▶ **Exercise directions**:
Only the lines from the start of the material through the line containing "const sstep = (a, b, x)" are to be extracted, exactly as they appear.

▶ **Entries**:
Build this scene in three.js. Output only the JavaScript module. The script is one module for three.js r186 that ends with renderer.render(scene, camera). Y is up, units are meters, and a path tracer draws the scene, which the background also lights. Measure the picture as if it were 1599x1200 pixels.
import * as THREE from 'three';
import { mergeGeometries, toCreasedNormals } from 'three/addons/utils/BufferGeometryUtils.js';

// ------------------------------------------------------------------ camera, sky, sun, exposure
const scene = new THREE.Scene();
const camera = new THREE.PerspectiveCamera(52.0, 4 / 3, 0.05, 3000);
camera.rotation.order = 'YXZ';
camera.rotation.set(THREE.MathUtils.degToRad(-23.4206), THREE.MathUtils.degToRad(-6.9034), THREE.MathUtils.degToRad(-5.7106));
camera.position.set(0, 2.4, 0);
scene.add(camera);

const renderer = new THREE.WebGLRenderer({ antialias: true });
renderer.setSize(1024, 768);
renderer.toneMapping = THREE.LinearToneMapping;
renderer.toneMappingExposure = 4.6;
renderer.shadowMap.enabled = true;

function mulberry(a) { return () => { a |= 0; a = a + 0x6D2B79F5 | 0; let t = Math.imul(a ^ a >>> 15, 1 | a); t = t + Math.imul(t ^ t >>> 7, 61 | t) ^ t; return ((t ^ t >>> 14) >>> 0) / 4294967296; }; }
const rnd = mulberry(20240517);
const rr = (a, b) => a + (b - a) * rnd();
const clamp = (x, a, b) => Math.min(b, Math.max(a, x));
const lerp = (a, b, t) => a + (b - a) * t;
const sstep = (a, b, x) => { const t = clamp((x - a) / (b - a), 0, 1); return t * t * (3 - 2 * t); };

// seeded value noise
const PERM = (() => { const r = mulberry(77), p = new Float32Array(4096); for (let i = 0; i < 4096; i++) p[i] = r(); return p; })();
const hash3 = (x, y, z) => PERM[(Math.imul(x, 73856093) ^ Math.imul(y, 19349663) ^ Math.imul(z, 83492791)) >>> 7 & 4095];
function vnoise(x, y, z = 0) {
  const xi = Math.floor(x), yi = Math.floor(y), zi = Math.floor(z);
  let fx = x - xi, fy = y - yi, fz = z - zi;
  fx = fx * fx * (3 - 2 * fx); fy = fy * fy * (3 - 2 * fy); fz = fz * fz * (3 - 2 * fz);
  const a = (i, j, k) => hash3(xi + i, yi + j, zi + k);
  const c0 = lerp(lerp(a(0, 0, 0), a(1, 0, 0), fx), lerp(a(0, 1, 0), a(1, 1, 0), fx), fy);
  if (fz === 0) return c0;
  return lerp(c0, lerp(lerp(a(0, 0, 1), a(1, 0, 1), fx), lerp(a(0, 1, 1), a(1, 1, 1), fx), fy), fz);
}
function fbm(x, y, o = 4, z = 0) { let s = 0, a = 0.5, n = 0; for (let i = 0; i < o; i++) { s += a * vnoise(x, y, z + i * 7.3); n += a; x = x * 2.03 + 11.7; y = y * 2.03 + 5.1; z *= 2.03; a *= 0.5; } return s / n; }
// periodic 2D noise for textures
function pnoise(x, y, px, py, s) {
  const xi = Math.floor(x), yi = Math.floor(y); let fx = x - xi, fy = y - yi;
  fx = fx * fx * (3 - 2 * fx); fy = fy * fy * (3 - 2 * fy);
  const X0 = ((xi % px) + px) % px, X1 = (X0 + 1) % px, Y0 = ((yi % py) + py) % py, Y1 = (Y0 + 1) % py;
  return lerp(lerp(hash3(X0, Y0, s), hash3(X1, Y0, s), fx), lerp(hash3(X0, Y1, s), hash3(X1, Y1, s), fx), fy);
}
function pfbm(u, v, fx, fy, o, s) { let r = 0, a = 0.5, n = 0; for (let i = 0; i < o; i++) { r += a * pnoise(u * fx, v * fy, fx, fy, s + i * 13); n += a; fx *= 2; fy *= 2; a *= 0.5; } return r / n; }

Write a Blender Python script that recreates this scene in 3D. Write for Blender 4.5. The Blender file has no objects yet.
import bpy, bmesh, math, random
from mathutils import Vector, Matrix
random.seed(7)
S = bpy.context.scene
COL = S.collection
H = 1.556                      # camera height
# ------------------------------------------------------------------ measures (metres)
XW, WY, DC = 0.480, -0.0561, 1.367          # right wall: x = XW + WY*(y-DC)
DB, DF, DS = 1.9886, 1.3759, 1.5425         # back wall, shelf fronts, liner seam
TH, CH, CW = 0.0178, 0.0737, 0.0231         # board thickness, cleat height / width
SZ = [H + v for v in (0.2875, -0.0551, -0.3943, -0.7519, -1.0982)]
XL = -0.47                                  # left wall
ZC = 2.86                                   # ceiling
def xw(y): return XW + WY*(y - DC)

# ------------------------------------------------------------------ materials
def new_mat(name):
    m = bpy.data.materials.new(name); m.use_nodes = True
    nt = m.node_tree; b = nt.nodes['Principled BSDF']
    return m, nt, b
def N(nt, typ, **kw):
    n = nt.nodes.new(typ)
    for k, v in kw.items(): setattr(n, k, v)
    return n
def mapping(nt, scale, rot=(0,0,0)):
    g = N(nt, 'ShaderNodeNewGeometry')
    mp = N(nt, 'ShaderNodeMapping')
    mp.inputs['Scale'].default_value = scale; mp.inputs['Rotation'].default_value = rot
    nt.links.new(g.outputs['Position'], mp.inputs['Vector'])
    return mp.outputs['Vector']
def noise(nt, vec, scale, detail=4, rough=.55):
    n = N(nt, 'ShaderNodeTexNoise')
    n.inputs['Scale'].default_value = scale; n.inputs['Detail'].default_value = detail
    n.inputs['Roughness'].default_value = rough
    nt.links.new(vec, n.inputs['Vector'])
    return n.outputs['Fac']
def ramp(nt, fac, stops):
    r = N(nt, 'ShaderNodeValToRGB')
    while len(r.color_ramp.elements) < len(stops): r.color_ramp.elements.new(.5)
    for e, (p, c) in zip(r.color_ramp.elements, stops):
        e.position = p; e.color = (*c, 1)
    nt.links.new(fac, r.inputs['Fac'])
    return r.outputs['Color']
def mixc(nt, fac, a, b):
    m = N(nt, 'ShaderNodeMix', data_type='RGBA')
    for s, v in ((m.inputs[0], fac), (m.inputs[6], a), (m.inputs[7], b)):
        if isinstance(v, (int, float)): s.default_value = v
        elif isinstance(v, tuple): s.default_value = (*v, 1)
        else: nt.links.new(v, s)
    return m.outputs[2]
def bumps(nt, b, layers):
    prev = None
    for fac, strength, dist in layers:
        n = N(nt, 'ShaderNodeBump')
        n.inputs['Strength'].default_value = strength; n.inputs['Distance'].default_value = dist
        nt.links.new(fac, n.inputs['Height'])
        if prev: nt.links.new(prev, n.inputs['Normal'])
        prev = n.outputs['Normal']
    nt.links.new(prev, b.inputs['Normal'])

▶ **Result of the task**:
Build this scene in three.js. Output only the JavaScript module. The script is one module for three.js r186 that ends with renderer.render(scene, camera). Y is up, units are meters, and a path tracer draws the scene, which the background also lights. Measure the picture as if it were 1599x1200 pixels.
import * as THREE from 'three';
import { mergeGeometries, toCreasedNormals } from 'three/addons/utils/BufferGeometryUtils.js';

// ------------------------------------------------------------------ camera, sky, sun, exposure
const scene = new THREE.Scene();
const camera = new THREE.PerspectiveCamera(52.0, 4 / 3, 0.05, 3000);
camera.rotation.order = 'YXZ';
camera.rotation.set(THREE.MathUtils.degToRad(-23.4206), THREE.MathUtils.degToRad(-6.9034), THREE.MathUtils.degToRad(-5.7106));
camera.position.set(0, 2.4, 0);
scene.add(camera);

const renderer = new THREE.WebGLRenderer({ antialias: true });
renderer.setSize(1024, 768);
renderer.toneMapping = THREE.LinearToneMapping;
renderer.toneMappingExposure = 4.6;
renderer.shadowMap.enabled = true;

function mulberry(a) { return () => { a |= 0; a = a + 0x6D2B79F5 | 0; let t = Math.imul(a ^ a >>> 15, 1 | a); t = t + Math.imul(t ^ t >>> 7, 61 | t) ^ t; return ((t ^ t >>> 14) >>> 0) / 4294967296; }; }
const rnd = mulberry(20240517);
const rr = (a, b) => a + (b - a) * rnd();
const clamp = (x, a, b) => Math.min(b, Math.max(a, x));
const lerp = (a, b, t) => a + (b - a) * t;
const sstep = (a, b, x) => { const t = clamp((x - a) / (b - a), 0, 1); return t * t * (3 - 2 * t); };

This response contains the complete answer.